Porém, sem os trilhos teoricamente controláveis e certos, o que podemos colocar no lugar? Parece incrível, mas ainda hoje gestores e jovens executivos ainda insistem nessa ideia antiquada, muitos deles demandando seus empregadores, exigindo clareza da progressão em seus cargos, na realidade gerando uma grande incoerência geracional de uma geração que ressignifica o trabalho e exige as ferramentas do século XX.
Essa expectativa sem dúvida baseia-se em necessidades legítimas, mas depositadas no lugar errado. O pesquisador em Ciências Cognitivas da Universidade de Toronto, John Vervaeke, diz que a vida com significado pressupõe quatro aspectos, a grosso modo: propósito, coerência, evolução e estados de fluxo.
O pedido pelo plano de carreira se remete a dois destes aspectos: ter a clareza das regras do contexto (coerência), e perceber-se em aprendizagem e desenvolvimento (evolução).
Na falta de clareza de novos modelos de aprendizagem, as empresas continuam insistindo em dar este “trilho” tão desejado do plano de carreira, que vira um
artefato dinossáurico que produz mais burocracia e sofrimento, diminuindo as possibilidades de execução e experimentação. Mesmo quando tentam inovar, ludificando missões e recompensas, as organizações estão apenas dando uma cara nova às velhas concepções de trabalho, que hoje soam infantilizadoras, que menosprezam a capacidade das pessoas de atuarem de forma mais madura.
A minha hipótese é que as pessoas ainda projetam inconscientemente a responsabilidade nas organizações e pessoas para dizerem o que elas precisam
fazer para crescer, esperando uma previsibilidade vindo de “fora”. Mas o caminho possível é para dentro, para o autoconhecimento que revela o propósito pessoal e para o desenvolvimento pessoal, que faz evoluir na direção dele. Cada um se apropriando do seu trajeto, do seu tempo e sua evolução, como uma aventura do trabalho em que as organizações podem ser parceiras aliadas.
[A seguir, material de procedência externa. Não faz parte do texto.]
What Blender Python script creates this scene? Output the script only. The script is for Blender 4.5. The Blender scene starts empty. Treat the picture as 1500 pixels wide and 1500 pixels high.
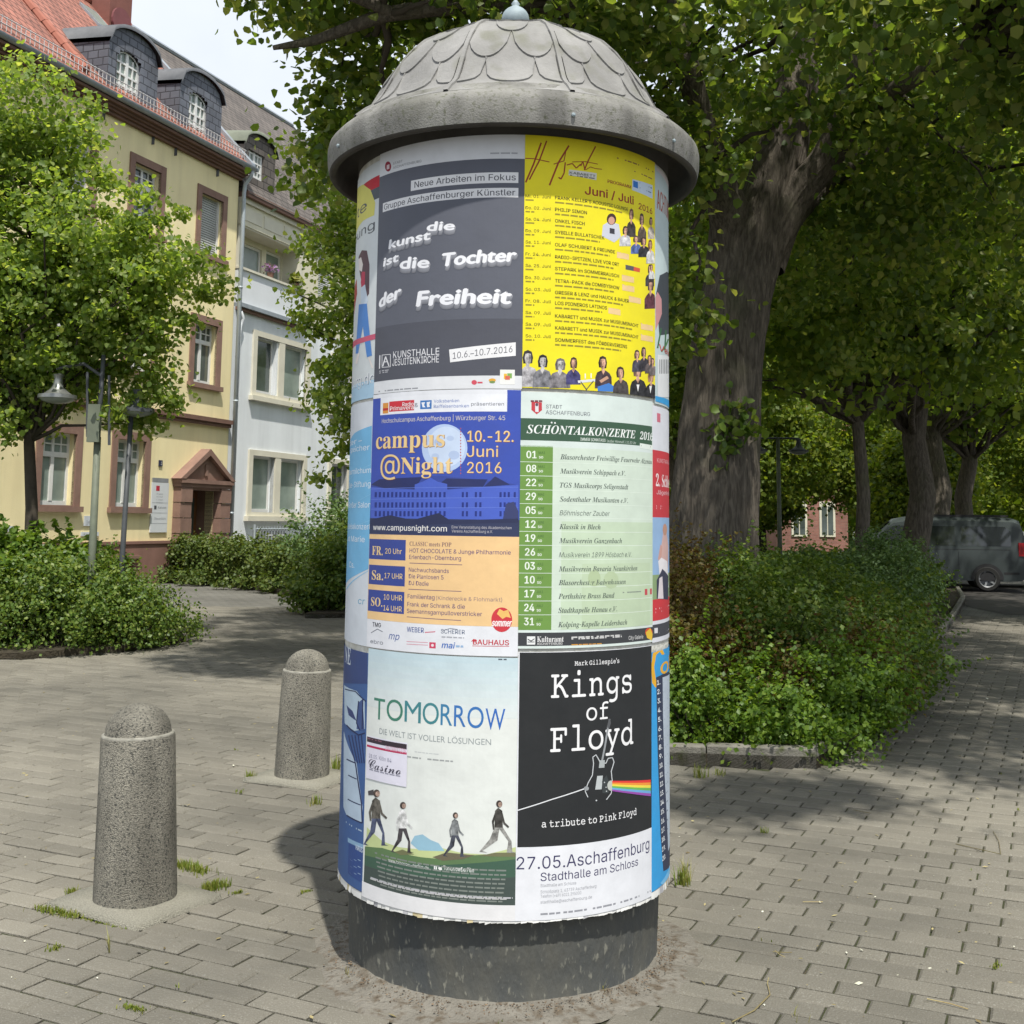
import bpy, math, random
import numpy as np
from mathutils import Vector, Matrix
from mathutils.geometry import tessellate_polygon

# ---------------------------------------------------------------- camera, sky, sun, exposure
SC = bpy.context.scene
COL = SC.collection
R = math.radians
FPX, PITCH, ROLL, CYP, CAMH = 1693.0, 0.1127, 0.0134, 570.0, 1.452   # lens in photo pixels, tilt, roll, eye height
cam_d = bpy.data.cameras.new('camera')
cam = bpy.data.objects.new('camera', cam_d)
COL.objects.link(cam)
cam.location = (0, 0, CAMH)
cam.rotation_euler = (Matrix.Rotation(math.pi/2 + PITCH, 3, 'X') @ Matrix.Rotation(ROLL, 3, 'Z')).to_euler()
cam_d.sensor_width = 36
cam_d.lens = FPX/1500*36
cam_d.shift_y = -(750-CYP)/1500
cam_d.clip_start = 0.1
cam_d.clip_end = 1500
SC.camera = cam

SUN_EL = R(63.5)
SUN_DIR = Vector((0.26*math.cos(SUN_EL), -0.966*math.cos(SUN_EL), math.sin(SUN_EL))).normalized()
world = bpy.data.worlds.new('World')
SC.world = world
world.use_nodes = True
wn = world.node_tree.nodes; wl = world.node_tree.links
wn.clear()
w_out = wn.new('ShaderNodeOutputWorld')
w_bg = wn.new('ShaderNodeBackground'); w_bg.inputs['Strength'].default_value = 0.12
w_bg2 = wn.new('ShaderNodeBackground'); w_bg2.inputs['Strength'].default_value = 1.0
w_mix = wn.new('ShaderNodeMixShader')
sky = wn.new('ShaderNodeTexSky'); sky.sky_type = 'NISHITA'; sky.sun_disc = False
sky.sun_elevation = SUN_EL
sky.sun_rotation = math.atan2(SUN_DIR.x, SUN_DIR.y)
tc = wn.new('ShaderNodeTexCoord')
nz = wn.new('ShaderNodeTexNoise'); nz.inputs['Scale'].default_value = 2.2; nz.inputs['Detail'].default_value = 6
nz2 = wn.new('ShaderNodeTexNoise'); nz2.inputs['Scale'].default_value = 4.5; nz2.inputs['Detail'].default_value = 5
cr = wn.new('ShaderNodeValToRGB')
cr.color_ramp.elements[0].position = 0.30; cr.color_ramp.elements[0].color = (0.55, 0.55, 0.55, 1)
cr.color_ramp.elements[1].position = 0.52; cr.color_ramp.elements[1].color = (1, 1, 1, 1)
cc = wn.new('ShaderNodeValToRGB')
cc.color_ramp.elements[0].position = 0.30; cc.color_ramp.elements[0].color = (0.50, 0.54, 0.61, 1)
cc.color_ramp.elements[1].position = 0.66; cc.color_ramp.elements[1].color = (0.60, 0.64, 0.70, 1)
wl.new(tc.outputs['Generated'], nz.inputs['Vector']); wl.new(tc.outputs['Generated'], nz2.inputs['Vector'])
wl.new(nz.outputs['Fac'], cr.inputs['Fac']); wl.new(nz2.outputs['Fac'], cc.inputs['Fac'])
wl.new(sky.outputs[0], w_bg.inputs['Color']); wl.new(cc.outputs['Color'], w_bg2.inputs['Color'])
wl.new(cr.outputs['Color'], w_mix.inputs['Fac'])
wl.new(w_bg.outputs[0], w_mix.inputs[1]); wl.new(w_bg2.outputs[0], w_mix.inputs[2])
wl.new(w_mix.outputs[0], w_out.inputs['Surface'])

sun_d = bpy.data.lights.new('sun', 'SUN'); sun_d.energy = 3.6; sun_d.angle = R(1.0); sun_d.color = (1.0, 0.955, 0.87)
sun = bpy.data.objects.new('sun', sun_d); COL.objects.link(sun)
sun.rotation_euler = SUN_DIR.to_track_quat('Z', 'Y').to_euler()
sun.location = (3, -8, 18)
SC.view_settings.view_transform = 'Standard'
SC.view_settings.look = 'None'
SC.view_settings.exposure = 0.7
SC.view_settings.gamma = 1
SC.view_settings.use_curve_mapping = False

# ---------------------------------------------------------------- helpers
rng = np.random.default_rng(7)
random.seed(7)
cp_, sp_, cr_, sr_ = math.cos(PITCH), math.sin(PITCH), math.cos(ROLL), math.sin(ROLL)
def ray(x, y):
    a = x-750; b = y-CYP
    u = (cr_*a + sr_*b)/FPX; v = -(-sr_*a + cr_*b)/FPX
    return (u, cp_-v*sp_, sp_+v*cp_)
def G(x, y, z=0.0):                       # point of the ground seen at a photo pixel
    d = ray(x, y); t = (z-CAMH)/d[2]
    return Vector((d[0]*t, d[1]*t, z))
def D(x, y, Y):                           # point at distance Y seen at a photo pixel
    d = ray(x, y); t = Y/d[1]
    return Vector((d[0]*t, Y, CAMH+d[2]*t))

def lin(c):
    return tuple((x/12.92 if x <= 0.04045 else ((x+0.055)/1.055)**2.4) for x in (v/255 for v in c))

_M = {}
def mat(name, c1, c2=None, scale=6.0, rough=0.8, bump=0.0, bscale=40.0, detail=6.0, spec=0.3, metal=0.0,
        c3=None, s3=90.0, t3=(0.55, 0.7), rand=0.0, stretch=None, transl=0.0, coat=0.0):
    if name in _M: return _M[name]
    m = bpy.data.materials.new(name); m.use_nodes = True
    nt = m.node_tree; N = nt.nodes; L = nt.links
    b = N['Principled BSDF']
    b.inputs['Roughness'].default_value = rough
    b.inputs['Metallic'].default_value = metal
    b.inputs['Specular IOR Level'].default_value = spec
    if coat: b.inputs['Coat Weight'].default_value = coat; b.inputs['Coat Roughness'].default_value = 0.05
    geo = N.new('ShaderNodeNewGeometry')
    pos = geo.outputs['Position']
    if stretch:
        mp = N.new('ShaderNodeMapping'); mp.inputs['Scale'].default_value = stretch
        L.new(pos, mp.inputs['Vector']); pos = mp.outputs['Vector']
    if c2 is None: c2 = tuple(x*0.8 for x in c1)
    n1 = N.new('ShaderNodeTexNoise'); n1.inputs['Scale'].default_value = scale; n1.inputs['Detail'].default_value = detail
    n1.inputs['Roughness'].default_value = 0.62
    L.new(pos, n1.inputs['Vector'])
    rp = N.new('ShaderNodeMapRange'); rp.inputs['From Min'].default_value = 0.32; rp.inputs['From Max'].default_value = 0.68
    L.new(n1.outputs['Fac'], rp.inputs['Value'])
    mx = N.new('ShaderNodeMix'); mx.data_type = 'RGBA'
    mx.inputs['A'].default_value = (*c1, 1); mx.inputs['B'].default_value = (*c2, 1)
    L.new(rp.outputs[0], mx.inputs['Factor'])
    out = mx.outputs['Result']
    if c3 is not None:
        n3 = N.new('ShaderNodeTexNoise'); n3.inputs['Scale'].default_value = s3; n3.inputs['Detail'].default_value = 3
        L.new(pos, n3.inputs['Vector'])
        r3 = N.new('ShaderNodeMapRange'); r3.inputs['From Min'].default_value = t3[0]; r3.inputs['From Max'].default_value = t3[1]
        L.new(n3.outputs['Fac'], r3.inputs['Value'])
        m3 = N.new('ShaderNodeMix'); m3.data_type = 'RGBA'
        L.new(r3.outputs[0], m3.inputs['Factor']); L.new(out, m3.inputs['A']); m3.inputs['B'].default_value = (*c3, 1)
        out = m3.outputs['Result']
    if rand:
        oi = N.new('ShaderNodeObjectInfo')
        ad = N.new('ShaderNodeMath'); ad.operation = 'ADD'
        L.new(geo.outputs['Random Per Island'], ad.inputs[0]); L.new(oi.outputs['Random'], ad.inputs[1])
        fr = N.new('ShaderNodeMath'); fr.operation = 'FRACT'; L.new(ad.outputs[0], fr.inputs[0])
        mr = N.new('ShaderNodeMapRange'); mr.inputs['To Min'].default_value = 1-rand; mr.inputs['To Max'].default_value = 1+rand
        L.new(fr.outputs[0], mr.inputs['Value'])
        hs = N.new('ShaderNodeHueSaturation'); L.new(out, hs.inputs['Color']); L.new(mr.outputs[0], hs.inputs['Value'])
        out = hs.outputs['Color']
    L.new(out, b.inputs['Base Color'])
    if bump:
        nb = N.new('ShaderNodeTexNoise'); nb.inputs['Scale'].default_value = bscale; nb.inputs['Detail'].default_value = 5
        L.new(pos, nb.inputs['Vector'])
        bp = N.new('ShaderNodeBump'); bp.inputs['Strength'].default_value = bump; bp.inputs['Distance'].default_value = 0.02
        L.new(nb.outputs['Fac'], bp.inputs['Height']); L.new(bp.outputs[0], b.inputs['Normal'])
    _M[name] = m
    return m

def leaf_mat(name, cols, transl=0.4, rough=0.55, tboost=1.7):
    """leaf: random tint per leaf, light passing through"""
    m = bpy.data.materials.new(name); m.use_nodes = True
    nt = m.node_tree; N = nt.nodes; L = nt.links
    b = N['Principled BSDF']; b.inputs['Roughness'].default_value = rough; b.inputs['Specular IOR Level'].default_value = 0.35
    geo = N.new('ShaderNodeNewGeometry')
    rp = N.new('ShaderNodeValToRGB')
    e = rp.color_ramp.elements
    while len(e) < len(cols): e.new(0.5)
    for i, c in enumerate(cols):
        e[i].position = i/(len(cols)-1); e[i].color = (*c, 1)
    L.new(geo.outputs['Random Per Island'], rp.inputs['Fac'])
    L.new(rp.outputs['Color'], b.inputs['Base Color'])
    t = N.new('ShaderNodeBsdfTranslucent')
    mul = N.new('ShaderNodeMix'); mul.data_type = 'RGBA'; mul.blend_type = 'MULTIPLY'; mul.inputs['Factor'].default_value = 1
    L.new(rp.outputs['Color'], mul.inputs['A']); mul.inputs['B'].default_value = (1.35*tboost, 1.25*tboost, 0.5*tboost, 1)
    L.new(mul.outputs['Result'], t.inputs['Color'])
    mx = N.new('ShaderNodeMixShader'); mx.inputs['Fac'].default_value = transl
    L.new(b.outputs[0], mx.inputs[1]); L.new(t.outputs[0], mx.inputs[2])
    L.new(mx.outputs[0], N['Material Output'].inputs['Surface'])
    return m

def streaks(m, amt=.88, sc=(2.2, 2.2, .16), hi=1.03):
    nt = m.node_tree; N = nt.nodes; L = nt.links; b = N['Principled BSDF']; src = b.inputs['Base Color'].links[0].from_socket
    g = N.new('ShaderNodeNewGeometry'); mp = N.new('ShaderNodeMapping'); mp.inputs['Scale'].default_value = sc; L.new(g.outputs['Position'], mp.inputs['Vector'])
    n = N.new('ShaderNodeTexNoise'); n.inputs['Scale'].default_value = 1.6; n.inputs['Detail'].default_value = 8; L.new(mp.outputs[0], n.inputs['Vector'])
    r = N.new('ShaderNodeMapRange'); r.inputs['From Min'].default_value = .35; r.inputs['From Max'].default_value = .6; r.inputs['To Min'].default_value = amt; r.inputs['To Max'].default_value = hi; L.new(n.outputs['Fac'], r.inputs['Value'])
    h = N.new('ShaderNodeHueSaturation'); L.new(src, h.inputs['Color']); L.new(r.outputs[0], h.inputs['Value']); L.new(h.outputs[0], b.inputs['Base Color'])
ORG = {}                                   # world origin of every thing
def tag(o, label=None, cat=None, group=None, kind=None):
    if label: o['label'] = label
    if cat: o['category'] = cat
    if group: o['group'] = group
    if kind: o['kind'] = kind
    return o
def thing(name, loc, label, cat, group=None, kind=None):
    o = bpy.data.objects.new(name, None); COL.objects.link(o)
    o.location = loc; o.empty_display_size = 0.2
    ORG[o.name] = Vector(loc)
    return tag(o, label, cat, group, kind)
def add(name, verts, faces, mats, parent=None, smooth=False, mi=None, loc=None):
    """one mesh object from world-space vertices"""
    org = Vector(ORG[parent.name]) if parent is not None else Vector(loc or (0, 0, 0))
    V = np.asarray(verts, dtype=np.float64).reshape(-1, 3) - np.array(org)
    me = bpy.data.meshes.new(name)
    if isinstance(faces, np.ndarray):
        n, k = faces.shape
        me.vertices.add(len(V)); me.vertices.foreach_set('co', V.astype(np.float32).ravel())
        me.loops.add(n*k); me.loops.foreach_set('vertex_index', faces.astype(np.int32).ravel())
        me.polygons.add(n); me.polygons.foreach_set('loop_start', np.arange(0, n*k, k, dtype=np.int32))
        me.polygons.foreach_set('loop_total', np.full(n, k, dtype=np.int32))
        me.update(calc_edges=True)
    else:
        me.from_pydata(V.tolist(), [], faces)
    for m in (mats if isinstance(mats, (list, tuple)) else [mats]): me.materials.append(m)
    if mi is not None: me.polygons.foreach_set('material_index', np.asarray(mi, dtype=np.int32))
    if smooth: me.polygons.foreach_set('use_smooth', np.ones(len(me.polygons), dtype=bool))
    me.update()
    o = bpy.data.objects.new(name, me); COL.objects.link(o)
    if parent is not None: o.parent = parent
    else: o.location = org
    ORG[o.name] = org
    return o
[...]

Falando em lúdico, os jogos podem sim ser uma boa metáfora para essa nova geração. Esperem menos que as organizações sejam aquele tipo de jogo linear, em
que os jogadores vão enfrentando os desafios e missões que são colocadas em sua frente, com recompensas em pontos e “níveis” determinados; esperem mais que as organizações sejam como aqueles jogos de “mundo aberto”, em que o jogador tem autonomia para se aventurar por toda parte, engajando nas possibilidades de missões e narrativas conforme seu interesse, que resultam em aprendizagem para o próprio jogador evoluir como quiser, inclusive mudando completamente seus planos.
Neste mundo pós carreira, as organizações precisam se colocar como espaços em que esse aprendizado pode acontecer, permitindo a autonomia e o amadurecimento das pessoas, com base no significado compartilhado daquilo que estão tentando ofertar – pessoas e organização – para o mundo.